Нечеловеческий бас ревёт английские слова, оглушает какая-то дикая труба, напоминая крики обозлённого верблюда, грохочет барабан, верещит скверненькая дудочка, раздирая уши, крякает и гнусаво гудит саксофон. Раскачивая жирные бедра, шаркают и топают тысячи, десятки тысяч жирных ног.

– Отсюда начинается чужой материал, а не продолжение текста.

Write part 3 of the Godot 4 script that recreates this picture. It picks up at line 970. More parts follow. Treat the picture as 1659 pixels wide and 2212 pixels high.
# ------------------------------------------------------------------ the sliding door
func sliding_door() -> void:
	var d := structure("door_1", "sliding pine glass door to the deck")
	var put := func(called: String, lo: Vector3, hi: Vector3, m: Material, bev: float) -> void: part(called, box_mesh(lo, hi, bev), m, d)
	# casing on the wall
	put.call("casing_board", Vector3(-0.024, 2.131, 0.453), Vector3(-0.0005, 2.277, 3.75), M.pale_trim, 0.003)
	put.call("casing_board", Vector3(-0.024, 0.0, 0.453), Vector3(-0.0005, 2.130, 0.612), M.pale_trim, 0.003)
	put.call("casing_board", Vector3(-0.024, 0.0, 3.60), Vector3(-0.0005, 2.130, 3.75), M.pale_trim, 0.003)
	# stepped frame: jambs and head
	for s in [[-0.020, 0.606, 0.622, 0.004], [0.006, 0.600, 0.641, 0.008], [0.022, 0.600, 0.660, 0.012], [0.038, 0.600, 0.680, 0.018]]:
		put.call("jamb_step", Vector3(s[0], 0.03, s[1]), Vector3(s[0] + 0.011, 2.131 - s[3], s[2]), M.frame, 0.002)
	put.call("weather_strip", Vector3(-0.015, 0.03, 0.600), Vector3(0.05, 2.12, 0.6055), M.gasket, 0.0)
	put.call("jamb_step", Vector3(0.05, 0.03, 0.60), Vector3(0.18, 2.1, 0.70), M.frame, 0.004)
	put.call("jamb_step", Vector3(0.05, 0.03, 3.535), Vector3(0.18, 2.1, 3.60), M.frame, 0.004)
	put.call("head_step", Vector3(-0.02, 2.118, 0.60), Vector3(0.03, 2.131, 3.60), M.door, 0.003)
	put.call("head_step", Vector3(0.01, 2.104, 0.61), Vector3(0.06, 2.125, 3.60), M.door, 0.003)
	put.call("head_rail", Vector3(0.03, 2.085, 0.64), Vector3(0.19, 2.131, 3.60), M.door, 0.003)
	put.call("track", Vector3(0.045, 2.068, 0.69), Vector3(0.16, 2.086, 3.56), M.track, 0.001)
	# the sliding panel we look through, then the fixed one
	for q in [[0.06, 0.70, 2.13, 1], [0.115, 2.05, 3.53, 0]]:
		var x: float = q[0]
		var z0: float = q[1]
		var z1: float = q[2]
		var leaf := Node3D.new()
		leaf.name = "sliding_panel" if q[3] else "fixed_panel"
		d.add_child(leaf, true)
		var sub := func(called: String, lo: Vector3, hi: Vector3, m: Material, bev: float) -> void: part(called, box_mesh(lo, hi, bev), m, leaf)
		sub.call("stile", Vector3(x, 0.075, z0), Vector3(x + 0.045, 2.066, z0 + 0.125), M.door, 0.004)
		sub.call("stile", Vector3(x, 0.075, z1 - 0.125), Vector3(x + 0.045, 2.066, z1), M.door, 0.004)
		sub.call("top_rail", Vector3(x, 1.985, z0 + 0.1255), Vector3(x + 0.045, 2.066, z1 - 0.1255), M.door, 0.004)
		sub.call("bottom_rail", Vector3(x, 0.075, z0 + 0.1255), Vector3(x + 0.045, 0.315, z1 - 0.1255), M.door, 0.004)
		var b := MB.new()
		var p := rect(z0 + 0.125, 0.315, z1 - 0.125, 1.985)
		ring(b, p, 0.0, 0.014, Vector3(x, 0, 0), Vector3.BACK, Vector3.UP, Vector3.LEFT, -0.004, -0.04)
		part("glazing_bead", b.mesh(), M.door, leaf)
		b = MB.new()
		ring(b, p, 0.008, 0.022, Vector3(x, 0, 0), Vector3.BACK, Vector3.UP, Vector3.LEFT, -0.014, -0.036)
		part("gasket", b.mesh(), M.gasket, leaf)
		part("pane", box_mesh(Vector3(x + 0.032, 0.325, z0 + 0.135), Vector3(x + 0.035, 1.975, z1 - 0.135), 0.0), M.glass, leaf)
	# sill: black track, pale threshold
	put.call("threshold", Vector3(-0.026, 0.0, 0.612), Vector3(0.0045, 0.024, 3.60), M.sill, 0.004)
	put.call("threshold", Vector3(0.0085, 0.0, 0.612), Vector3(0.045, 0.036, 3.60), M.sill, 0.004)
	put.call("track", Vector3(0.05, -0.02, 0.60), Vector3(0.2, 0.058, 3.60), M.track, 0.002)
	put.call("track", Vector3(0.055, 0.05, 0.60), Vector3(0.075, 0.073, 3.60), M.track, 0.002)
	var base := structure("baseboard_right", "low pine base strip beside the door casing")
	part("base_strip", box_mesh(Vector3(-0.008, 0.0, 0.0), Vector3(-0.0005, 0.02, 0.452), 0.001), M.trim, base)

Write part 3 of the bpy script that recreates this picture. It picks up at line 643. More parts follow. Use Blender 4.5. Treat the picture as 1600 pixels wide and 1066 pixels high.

Наконец, музыка для толстых разрешается оглушительным грохотом, как будто с небес на землю бросили ящик посуды. Снова светлая тишина, и мысли возвращаются домой, откуда селькор Василий Кучерявенко пишет мне:
«Раньше в нашем хуторе Россошинском на триста дворов была одна только школа, а теперь имеются три, кооперация, три красных уголка, клуб, изба-читальня, библиотека, ячейка партии и комсомола, отряд ЮП, кружки: сельскохозяйственный, селькоровский, имеется своя стенная газета, выписывается много журналов, газет, книг. Вечером клуб полон, начиная от седобородых стариков и кончая краснопегими пионерами. Крестьяне с охотой покупают заём, даже маленькие ученики и те. У нас недавно умерла семидесятидвухлетняя старуха, которая ещё при жизни говорила: «Записалась бы в комсомолки, да только беда, что стара. И почему это всё так поздно стало». А перед смертью говорила, что хоронить её по-советски, со знаменем. Эта бабушка за несколько вёрст регулярно посещала собрания сельсовета, клуб, читальню и была, как девка.